El terror sano que no busca ser franquicia
Los tres libros originales de Alvin Schwartz llamados Historias de miedo para contar en la oscuridad eran una mezcla entre barata, sentida y devota de relatos de terror masticables y otros que habían perdurado en la Norteamérica rural. Aquí, en su adaptación al cine, el director de Trollhunter, una de esas películas alternativas que entienden todo el cine que masticaron en VHS y que lo sueltan cual ráfaga de fuego casero pero intenso, André Øvredal, se une a Guillermo del Toro, quien a esta altura es casi el embajador de los monstruos sin marketing (o con todo el marketing que puede darle su nombre, su producción y su participación en el guion). Aquí se toma la idea del libro, para generar un relato centrado en dos figuras modernas, o recicladas recientemente: el cuento de adolescentes en plena etapa de ebullición (aquel iniciado otra vez con Super 8 y que Strangers Things llevó a las remeras) y la idea de un fantasma que altera el mero molde del espectro castigado (aquí para generar una figura de una mujer abusada como vengadora).
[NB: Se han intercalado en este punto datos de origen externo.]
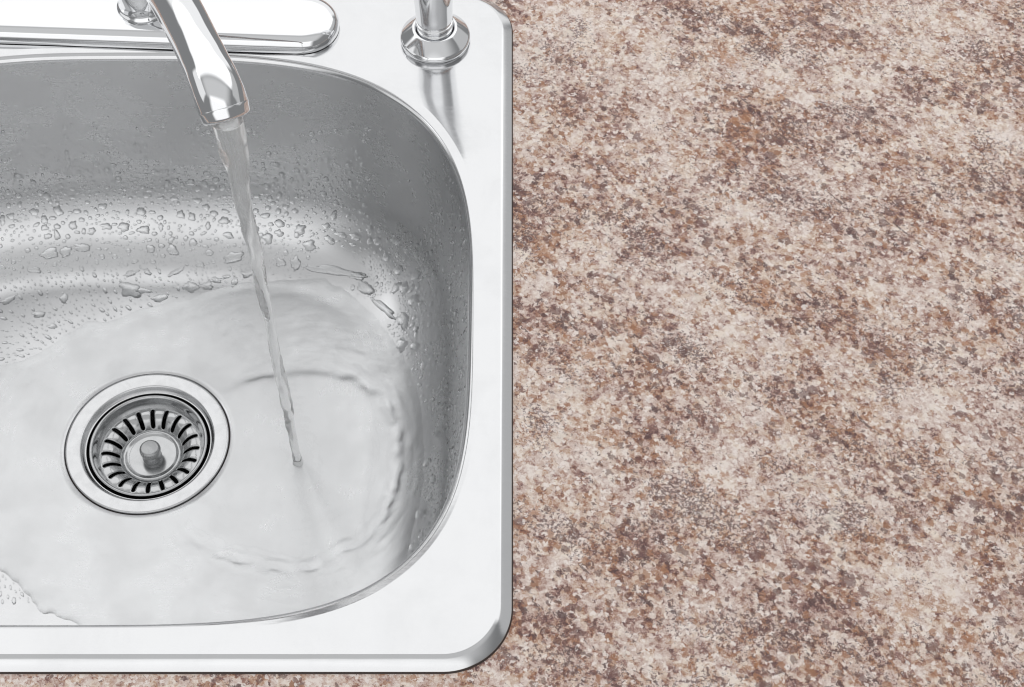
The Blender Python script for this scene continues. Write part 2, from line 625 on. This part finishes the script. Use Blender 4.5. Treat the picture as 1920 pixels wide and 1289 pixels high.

En todo caso, el gran acierto de Øvredal es su relajo, su forma de ser clásico, o simple, o hasta torpe de modos que se vinculan con un cine menos ambicioso, más fascinado por el susto y por ser un buen relato concentrado antes que por desesperadamente tirarse sobre sus espaldas y pedir que le rasquen la pancita de la franquicia, vicio insoportable del Hollywood en la era de las propiedades intelectuales.
Aquí la historia se ubica en los años 60, con Nixon elegido presidente de fondo, generando el trazo más gordo del film con esa alegoría sobre el nacimiento del mal (siempre, claro, pecando de inocencia). Pero por fuera de esa herida pequeña, lo mejor del film es su capacidad casi de relato adolescente literario de generar ambientes, de confiar en partes iguales en el relato oral (las historias de miedo se escriben en un libro de forma automática, sin que nadie pueda frenarlas) y la ilustración de ese relato, en la inevitable muerte que el género adora y es su mejor tic. Ahí es definitivamente donde la película gana por entender cómo construir una escena, por tener –como del Toro– un sentido sabio, cinéfilo y que parece instintivo de cómo crear una escena cool desde el montaje, desde aquello fácil de predecir pero que igual toma vuelo y roba sustos.